We have just completed Fairtrade Fortnight. Thank you to all those local stores that promoted the event and now sell Fairtrade goods and the shoppers who buy them. This is an important cause that has a real impact on people’s lives, as I have seen for myself.

Wearing a Stick with Foncho campaign T-shirt with Collette Som, the Fairtrade ‘banana lady’ of Calne and attending the Shrove Tuesday event at Christ Church in Derry Hill, to hopefully boost the campaign, was the least I could do.

As an aid worker in Central America I have witnessed the terrible suffering when fair wages and prices are not paid.

This impact falls disproportionately on women and girls. Etched on my memory are the sights I saw at the malnourished children’s unit run by Save the Children Fund UK in the north west of Honduras.

There baby girls were treated for starvation. Girls, tragically, in these communities are less valued than boys so when the food runs short they are starved.
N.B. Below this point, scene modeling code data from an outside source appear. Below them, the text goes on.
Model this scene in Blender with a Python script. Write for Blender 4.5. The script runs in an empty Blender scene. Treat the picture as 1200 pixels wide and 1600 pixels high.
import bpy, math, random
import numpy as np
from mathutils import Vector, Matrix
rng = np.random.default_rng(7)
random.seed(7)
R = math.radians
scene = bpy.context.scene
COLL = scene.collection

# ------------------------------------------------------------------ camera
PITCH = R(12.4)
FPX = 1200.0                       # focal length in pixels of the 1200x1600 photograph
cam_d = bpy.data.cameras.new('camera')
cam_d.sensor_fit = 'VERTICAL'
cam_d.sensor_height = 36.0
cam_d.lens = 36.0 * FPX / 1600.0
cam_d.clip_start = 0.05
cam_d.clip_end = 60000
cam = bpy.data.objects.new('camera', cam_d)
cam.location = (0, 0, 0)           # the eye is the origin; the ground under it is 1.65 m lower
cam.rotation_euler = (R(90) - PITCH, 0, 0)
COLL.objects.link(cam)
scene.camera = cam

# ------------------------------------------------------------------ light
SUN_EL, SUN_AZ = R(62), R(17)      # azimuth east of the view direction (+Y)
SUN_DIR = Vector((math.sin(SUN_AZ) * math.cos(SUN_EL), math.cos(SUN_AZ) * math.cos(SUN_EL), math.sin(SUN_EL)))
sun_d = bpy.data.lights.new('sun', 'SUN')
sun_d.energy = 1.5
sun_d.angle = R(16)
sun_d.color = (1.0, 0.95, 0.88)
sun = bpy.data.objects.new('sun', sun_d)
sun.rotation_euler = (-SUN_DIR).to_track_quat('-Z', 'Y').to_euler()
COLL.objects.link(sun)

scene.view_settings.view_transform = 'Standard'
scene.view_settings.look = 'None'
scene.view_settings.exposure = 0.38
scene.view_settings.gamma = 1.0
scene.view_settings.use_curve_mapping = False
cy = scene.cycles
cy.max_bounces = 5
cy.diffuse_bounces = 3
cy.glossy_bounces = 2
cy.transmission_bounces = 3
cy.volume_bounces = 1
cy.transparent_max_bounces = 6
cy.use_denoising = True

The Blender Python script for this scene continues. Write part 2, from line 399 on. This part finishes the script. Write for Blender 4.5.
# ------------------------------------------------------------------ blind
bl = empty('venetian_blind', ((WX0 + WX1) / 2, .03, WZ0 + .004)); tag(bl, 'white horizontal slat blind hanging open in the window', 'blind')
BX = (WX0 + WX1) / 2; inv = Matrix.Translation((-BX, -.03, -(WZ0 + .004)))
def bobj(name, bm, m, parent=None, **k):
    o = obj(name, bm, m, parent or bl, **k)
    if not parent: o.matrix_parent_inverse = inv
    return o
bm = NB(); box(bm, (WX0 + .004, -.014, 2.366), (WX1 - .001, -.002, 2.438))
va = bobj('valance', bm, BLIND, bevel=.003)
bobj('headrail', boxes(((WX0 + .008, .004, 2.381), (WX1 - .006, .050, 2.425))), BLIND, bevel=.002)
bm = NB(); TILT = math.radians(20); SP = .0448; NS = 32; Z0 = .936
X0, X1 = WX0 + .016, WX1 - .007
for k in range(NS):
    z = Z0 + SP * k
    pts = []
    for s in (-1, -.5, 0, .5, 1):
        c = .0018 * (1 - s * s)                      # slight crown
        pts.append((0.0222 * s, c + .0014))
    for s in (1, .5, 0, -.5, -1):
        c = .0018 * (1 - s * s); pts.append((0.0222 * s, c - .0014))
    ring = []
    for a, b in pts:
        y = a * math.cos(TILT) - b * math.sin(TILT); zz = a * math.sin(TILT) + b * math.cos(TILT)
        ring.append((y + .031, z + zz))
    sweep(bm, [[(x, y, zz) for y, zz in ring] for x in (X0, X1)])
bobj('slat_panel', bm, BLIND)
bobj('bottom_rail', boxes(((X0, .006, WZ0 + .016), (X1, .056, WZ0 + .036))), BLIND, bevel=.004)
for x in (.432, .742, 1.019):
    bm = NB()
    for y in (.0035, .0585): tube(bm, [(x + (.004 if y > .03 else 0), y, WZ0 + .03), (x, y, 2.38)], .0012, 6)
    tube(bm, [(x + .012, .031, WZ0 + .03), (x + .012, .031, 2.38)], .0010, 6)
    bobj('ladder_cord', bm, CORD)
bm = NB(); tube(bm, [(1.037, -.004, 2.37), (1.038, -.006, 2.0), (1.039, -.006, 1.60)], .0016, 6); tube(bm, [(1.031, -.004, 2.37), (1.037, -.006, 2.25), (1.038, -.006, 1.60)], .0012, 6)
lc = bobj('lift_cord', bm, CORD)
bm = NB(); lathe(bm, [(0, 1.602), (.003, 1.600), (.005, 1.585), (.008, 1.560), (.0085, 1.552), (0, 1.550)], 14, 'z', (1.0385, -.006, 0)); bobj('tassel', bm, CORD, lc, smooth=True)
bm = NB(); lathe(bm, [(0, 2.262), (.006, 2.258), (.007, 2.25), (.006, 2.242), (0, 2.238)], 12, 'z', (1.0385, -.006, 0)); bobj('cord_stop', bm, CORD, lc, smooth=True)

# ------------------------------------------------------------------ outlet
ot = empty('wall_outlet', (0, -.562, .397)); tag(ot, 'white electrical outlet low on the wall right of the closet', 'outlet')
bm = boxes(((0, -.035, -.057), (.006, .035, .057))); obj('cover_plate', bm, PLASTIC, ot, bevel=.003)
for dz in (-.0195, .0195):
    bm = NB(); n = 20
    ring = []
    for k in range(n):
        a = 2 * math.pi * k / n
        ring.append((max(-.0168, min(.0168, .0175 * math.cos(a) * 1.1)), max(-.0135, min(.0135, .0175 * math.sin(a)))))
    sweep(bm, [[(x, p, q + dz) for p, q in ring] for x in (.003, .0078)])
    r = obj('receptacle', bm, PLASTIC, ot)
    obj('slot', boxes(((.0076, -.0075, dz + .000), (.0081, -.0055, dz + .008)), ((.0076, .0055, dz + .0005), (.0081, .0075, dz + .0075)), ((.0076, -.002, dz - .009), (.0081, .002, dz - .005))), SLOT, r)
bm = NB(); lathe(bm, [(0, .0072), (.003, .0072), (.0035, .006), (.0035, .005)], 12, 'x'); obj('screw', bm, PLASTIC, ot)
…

The shortage of food was due to seasonal agricultural wages of less than a dollar a day. This was in stark contrast to the agricultural workers in Costa Rica, a country to the south where democracy has lasted for more than 150 years. There I found the daily wage at the time to be a fairer one, of between $19 and $26 a day. This meant a life without hunger for the whole family and children going to school.

So Fairtrade must not just be for a fortnight. It may cost us all a few pence more, but it makes a real difference to people’s lives.

Dr Brian Mathew, North Wiltshire Parliamentary Candidate, Liberal Democrats.